■ WHAT TO DO
From the entries that follow, reproduce exactly and only the lines from the line with "The Blender Python" to the line with "# lit brick building seen through the arch", endpoints included.
>> Start
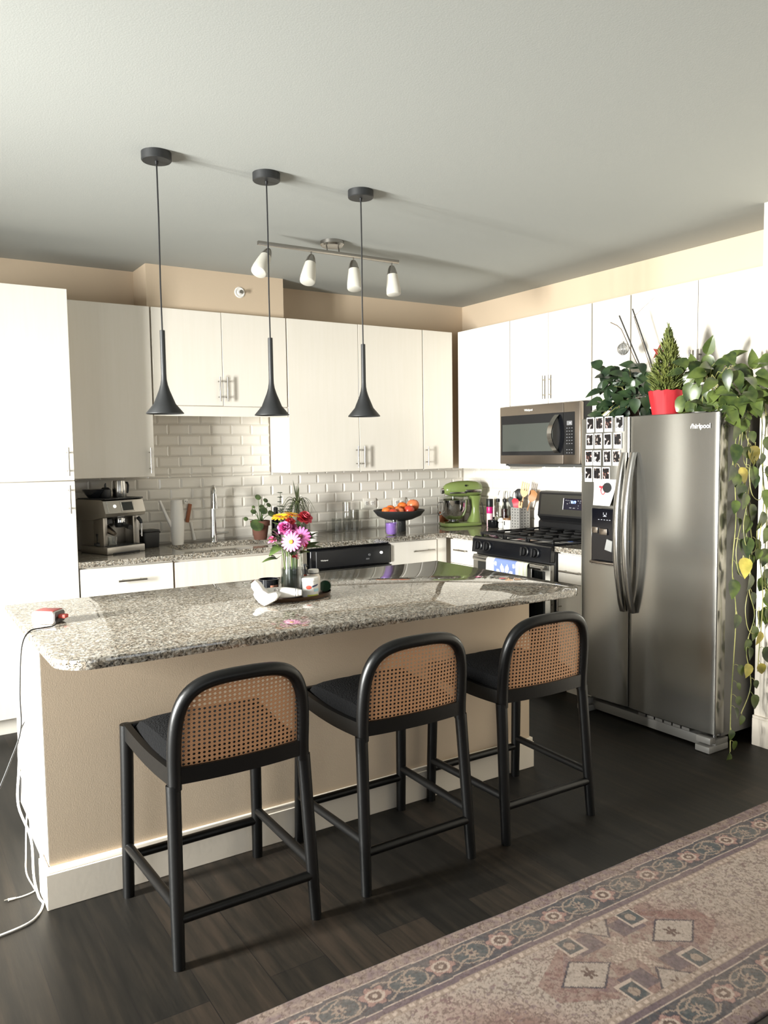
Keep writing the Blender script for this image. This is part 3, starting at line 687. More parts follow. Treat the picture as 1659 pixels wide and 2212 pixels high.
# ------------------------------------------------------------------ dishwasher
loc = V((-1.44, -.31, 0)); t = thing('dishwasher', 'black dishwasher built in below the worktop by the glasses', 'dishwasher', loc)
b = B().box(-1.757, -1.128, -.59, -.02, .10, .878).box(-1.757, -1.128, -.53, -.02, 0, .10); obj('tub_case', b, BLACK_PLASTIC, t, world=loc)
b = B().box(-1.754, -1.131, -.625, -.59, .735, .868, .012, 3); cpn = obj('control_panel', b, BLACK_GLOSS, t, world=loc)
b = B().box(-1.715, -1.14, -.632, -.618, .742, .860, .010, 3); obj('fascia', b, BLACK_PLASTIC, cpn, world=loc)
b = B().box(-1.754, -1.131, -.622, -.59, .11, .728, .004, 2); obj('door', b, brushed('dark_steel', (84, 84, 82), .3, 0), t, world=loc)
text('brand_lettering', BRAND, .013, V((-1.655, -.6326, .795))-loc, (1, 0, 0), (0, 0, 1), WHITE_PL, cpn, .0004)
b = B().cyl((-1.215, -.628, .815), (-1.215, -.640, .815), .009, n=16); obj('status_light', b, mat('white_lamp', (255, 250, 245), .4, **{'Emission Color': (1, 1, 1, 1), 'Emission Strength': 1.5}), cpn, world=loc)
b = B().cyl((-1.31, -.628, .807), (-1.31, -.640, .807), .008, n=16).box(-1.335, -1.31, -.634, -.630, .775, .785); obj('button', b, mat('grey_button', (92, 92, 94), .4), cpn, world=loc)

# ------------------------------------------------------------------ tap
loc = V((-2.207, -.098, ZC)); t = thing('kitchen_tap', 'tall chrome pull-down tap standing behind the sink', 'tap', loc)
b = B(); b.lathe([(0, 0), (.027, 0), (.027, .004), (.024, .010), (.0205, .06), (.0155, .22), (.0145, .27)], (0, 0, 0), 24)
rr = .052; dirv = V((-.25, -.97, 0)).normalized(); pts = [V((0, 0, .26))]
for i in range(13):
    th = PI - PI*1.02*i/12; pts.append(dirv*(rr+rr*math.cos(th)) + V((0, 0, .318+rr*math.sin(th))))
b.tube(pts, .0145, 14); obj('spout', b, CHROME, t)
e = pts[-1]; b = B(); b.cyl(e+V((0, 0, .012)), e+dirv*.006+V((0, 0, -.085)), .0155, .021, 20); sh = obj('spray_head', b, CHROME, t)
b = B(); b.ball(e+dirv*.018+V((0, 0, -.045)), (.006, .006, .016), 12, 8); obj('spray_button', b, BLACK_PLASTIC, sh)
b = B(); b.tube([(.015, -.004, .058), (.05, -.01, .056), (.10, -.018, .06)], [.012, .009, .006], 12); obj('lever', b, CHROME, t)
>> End
>> Start
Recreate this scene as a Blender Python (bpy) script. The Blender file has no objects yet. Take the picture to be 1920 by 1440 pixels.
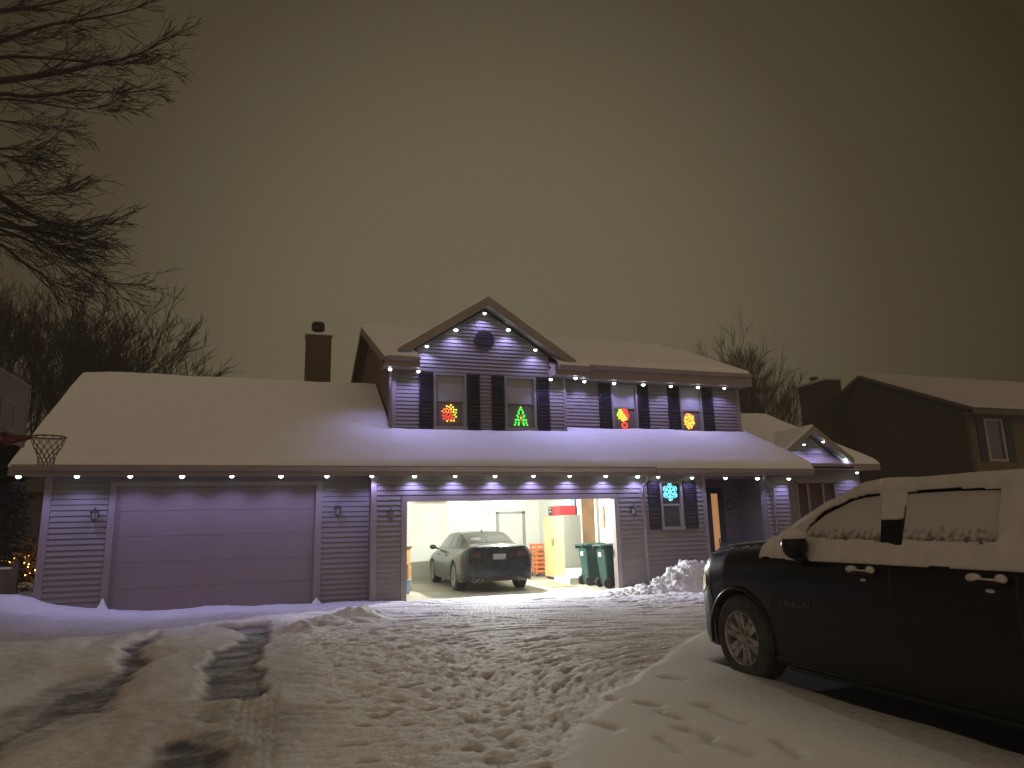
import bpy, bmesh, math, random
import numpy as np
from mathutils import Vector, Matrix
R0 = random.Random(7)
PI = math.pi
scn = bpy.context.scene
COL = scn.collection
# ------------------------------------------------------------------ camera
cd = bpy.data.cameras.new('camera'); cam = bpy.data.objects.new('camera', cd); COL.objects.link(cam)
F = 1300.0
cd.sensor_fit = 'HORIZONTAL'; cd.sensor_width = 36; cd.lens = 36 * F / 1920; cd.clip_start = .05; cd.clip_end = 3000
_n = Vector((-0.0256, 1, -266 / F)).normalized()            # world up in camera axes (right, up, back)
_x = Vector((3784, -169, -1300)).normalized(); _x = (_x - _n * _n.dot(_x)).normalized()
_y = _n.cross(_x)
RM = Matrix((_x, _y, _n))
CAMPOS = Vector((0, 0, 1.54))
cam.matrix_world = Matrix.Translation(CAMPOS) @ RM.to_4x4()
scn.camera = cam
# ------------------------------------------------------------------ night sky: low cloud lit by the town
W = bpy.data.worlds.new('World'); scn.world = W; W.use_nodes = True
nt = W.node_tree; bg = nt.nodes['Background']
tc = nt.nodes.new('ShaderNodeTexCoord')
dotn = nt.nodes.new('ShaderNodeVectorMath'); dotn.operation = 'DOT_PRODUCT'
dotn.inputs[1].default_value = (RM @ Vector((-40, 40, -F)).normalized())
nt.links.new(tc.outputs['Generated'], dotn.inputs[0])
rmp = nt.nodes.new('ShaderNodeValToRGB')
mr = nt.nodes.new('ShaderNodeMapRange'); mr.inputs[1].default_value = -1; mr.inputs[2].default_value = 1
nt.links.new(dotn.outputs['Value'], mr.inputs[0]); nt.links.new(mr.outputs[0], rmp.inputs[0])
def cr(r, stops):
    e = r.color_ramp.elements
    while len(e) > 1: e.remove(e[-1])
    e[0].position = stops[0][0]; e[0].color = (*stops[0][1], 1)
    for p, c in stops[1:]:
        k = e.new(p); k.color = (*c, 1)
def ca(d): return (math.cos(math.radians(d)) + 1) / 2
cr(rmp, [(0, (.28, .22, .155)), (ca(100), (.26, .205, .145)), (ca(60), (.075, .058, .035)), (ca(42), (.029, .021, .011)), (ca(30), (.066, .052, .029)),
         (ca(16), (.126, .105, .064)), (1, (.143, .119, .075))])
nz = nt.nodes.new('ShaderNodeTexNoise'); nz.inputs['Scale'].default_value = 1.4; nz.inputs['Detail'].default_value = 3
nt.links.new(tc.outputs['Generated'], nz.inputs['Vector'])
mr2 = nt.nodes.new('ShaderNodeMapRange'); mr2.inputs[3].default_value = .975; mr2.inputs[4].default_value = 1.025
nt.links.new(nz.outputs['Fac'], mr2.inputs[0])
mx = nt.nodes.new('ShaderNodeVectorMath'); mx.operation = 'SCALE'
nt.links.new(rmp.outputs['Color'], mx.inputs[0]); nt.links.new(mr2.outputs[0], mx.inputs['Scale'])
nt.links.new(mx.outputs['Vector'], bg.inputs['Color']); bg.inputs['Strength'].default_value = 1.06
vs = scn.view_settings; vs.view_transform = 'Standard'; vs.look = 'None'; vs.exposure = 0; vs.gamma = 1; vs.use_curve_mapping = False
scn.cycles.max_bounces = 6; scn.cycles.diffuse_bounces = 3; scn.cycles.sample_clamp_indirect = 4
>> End
>> Start
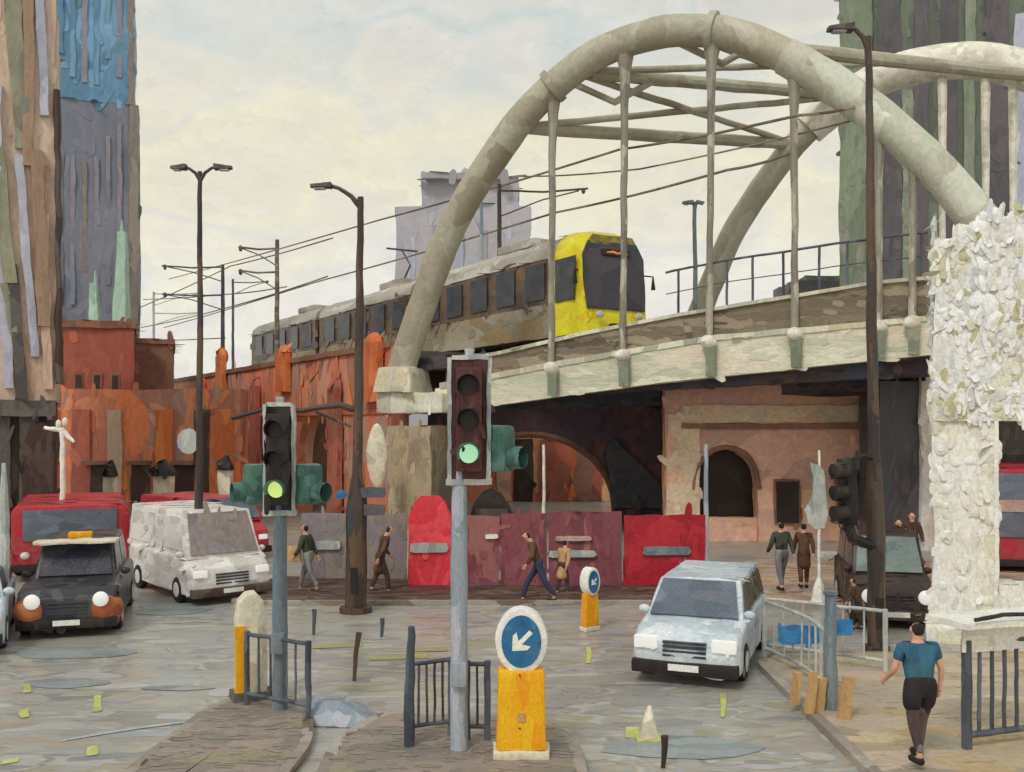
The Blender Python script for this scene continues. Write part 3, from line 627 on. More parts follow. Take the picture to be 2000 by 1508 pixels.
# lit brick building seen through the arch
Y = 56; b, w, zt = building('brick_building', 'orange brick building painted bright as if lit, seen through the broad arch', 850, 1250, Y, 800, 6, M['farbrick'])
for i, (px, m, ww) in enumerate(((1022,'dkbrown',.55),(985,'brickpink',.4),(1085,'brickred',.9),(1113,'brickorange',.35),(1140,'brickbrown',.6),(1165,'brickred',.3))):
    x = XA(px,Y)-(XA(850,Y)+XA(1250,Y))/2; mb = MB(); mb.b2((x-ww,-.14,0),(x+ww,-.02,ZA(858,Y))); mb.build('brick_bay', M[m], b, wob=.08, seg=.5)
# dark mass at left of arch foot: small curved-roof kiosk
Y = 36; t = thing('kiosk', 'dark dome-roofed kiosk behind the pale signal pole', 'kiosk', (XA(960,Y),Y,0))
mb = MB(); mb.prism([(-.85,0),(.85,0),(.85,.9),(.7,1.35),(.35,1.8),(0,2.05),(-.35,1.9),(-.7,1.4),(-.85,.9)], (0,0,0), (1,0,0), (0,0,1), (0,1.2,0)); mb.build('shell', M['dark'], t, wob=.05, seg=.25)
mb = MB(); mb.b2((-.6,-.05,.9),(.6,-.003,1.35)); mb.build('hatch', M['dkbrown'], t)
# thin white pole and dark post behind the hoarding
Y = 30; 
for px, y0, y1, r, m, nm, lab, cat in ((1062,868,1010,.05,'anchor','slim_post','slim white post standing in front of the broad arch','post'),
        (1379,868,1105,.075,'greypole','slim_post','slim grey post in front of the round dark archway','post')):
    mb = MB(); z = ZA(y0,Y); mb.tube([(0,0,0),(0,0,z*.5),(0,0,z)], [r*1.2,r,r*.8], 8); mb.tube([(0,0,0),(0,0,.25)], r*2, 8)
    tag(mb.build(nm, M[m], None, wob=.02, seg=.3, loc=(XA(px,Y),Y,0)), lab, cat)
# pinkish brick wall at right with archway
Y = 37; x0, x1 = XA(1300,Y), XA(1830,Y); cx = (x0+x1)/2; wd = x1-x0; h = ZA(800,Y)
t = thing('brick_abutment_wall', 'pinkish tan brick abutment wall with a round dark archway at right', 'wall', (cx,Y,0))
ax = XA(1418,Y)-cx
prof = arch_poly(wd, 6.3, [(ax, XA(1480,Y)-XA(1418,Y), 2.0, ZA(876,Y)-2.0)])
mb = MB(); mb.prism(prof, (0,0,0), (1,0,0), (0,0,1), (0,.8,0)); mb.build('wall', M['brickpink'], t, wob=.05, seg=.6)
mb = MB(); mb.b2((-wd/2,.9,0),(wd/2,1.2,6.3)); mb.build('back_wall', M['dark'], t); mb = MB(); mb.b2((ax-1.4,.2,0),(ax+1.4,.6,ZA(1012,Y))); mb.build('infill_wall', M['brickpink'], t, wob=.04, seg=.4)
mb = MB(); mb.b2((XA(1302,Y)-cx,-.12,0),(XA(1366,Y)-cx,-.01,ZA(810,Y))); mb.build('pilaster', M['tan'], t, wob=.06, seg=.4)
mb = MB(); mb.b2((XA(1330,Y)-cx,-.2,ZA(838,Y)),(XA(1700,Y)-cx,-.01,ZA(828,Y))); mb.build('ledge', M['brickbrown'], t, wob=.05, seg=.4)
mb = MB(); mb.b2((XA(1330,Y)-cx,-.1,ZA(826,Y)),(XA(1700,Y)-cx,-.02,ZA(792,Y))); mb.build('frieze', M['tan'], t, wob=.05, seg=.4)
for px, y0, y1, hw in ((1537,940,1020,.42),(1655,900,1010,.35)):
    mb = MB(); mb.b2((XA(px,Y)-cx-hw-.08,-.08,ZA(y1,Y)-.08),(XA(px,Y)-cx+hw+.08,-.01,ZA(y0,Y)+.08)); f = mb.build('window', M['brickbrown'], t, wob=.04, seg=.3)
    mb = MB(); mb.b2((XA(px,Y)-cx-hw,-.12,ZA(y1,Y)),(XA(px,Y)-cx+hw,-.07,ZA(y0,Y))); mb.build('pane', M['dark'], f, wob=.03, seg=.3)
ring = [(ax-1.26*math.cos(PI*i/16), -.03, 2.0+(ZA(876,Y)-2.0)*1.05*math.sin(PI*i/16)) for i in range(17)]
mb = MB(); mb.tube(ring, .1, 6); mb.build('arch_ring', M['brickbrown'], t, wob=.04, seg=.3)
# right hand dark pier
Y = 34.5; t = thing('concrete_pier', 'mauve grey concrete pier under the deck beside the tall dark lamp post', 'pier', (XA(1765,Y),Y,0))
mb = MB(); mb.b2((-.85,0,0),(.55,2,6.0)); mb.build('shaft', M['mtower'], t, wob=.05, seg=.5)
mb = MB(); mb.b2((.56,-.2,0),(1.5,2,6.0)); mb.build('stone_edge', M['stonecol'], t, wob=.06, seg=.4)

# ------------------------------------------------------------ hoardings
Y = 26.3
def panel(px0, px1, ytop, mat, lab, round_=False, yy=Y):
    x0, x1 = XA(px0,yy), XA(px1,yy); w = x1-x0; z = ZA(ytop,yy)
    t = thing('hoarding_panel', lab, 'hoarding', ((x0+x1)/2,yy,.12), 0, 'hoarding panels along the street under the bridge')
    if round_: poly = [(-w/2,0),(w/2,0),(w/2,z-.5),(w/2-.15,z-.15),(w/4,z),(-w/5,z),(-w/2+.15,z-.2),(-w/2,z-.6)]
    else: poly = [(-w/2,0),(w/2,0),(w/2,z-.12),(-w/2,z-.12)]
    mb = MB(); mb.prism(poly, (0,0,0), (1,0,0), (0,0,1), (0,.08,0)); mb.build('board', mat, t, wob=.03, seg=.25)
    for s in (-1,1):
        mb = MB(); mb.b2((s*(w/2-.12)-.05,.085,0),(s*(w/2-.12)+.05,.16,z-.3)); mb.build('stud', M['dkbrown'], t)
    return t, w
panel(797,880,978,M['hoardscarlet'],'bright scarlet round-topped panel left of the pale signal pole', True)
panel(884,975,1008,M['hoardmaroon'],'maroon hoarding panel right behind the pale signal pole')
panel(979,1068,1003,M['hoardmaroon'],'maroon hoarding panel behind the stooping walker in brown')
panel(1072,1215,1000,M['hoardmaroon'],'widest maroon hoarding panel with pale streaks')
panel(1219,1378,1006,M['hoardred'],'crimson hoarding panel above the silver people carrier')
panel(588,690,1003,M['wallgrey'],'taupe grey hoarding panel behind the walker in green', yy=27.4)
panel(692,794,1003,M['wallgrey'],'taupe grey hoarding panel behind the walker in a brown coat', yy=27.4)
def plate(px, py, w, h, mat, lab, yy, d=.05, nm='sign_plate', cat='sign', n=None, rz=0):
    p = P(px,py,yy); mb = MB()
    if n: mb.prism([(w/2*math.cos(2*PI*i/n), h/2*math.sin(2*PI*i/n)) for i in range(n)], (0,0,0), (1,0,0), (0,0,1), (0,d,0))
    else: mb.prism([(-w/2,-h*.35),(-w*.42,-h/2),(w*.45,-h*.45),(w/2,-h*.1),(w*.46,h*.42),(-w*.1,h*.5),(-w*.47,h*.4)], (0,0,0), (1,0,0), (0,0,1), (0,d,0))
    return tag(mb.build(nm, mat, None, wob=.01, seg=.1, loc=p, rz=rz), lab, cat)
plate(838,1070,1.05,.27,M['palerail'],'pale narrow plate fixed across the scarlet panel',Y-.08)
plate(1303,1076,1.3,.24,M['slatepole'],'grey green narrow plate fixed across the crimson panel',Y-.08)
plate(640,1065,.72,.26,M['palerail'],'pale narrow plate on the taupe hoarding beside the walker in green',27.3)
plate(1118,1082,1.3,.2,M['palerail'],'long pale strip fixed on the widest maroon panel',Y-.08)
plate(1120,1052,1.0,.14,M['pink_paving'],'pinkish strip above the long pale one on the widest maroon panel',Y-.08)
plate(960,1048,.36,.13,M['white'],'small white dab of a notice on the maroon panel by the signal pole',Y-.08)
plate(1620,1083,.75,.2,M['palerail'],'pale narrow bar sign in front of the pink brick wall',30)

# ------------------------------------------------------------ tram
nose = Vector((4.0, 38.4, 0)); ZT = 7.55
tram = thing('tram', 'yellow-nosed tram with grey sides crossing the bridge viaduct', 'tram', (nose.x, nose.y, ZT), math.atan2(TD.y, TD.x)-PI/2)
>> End
■ EXERCISE SOLUTION
The Blender Python script for this scene continues. Write part 3, from line 627 on. More parts follow. Take the picture to be 2000 by 1508 pixels.
# lit brick building seen through the arch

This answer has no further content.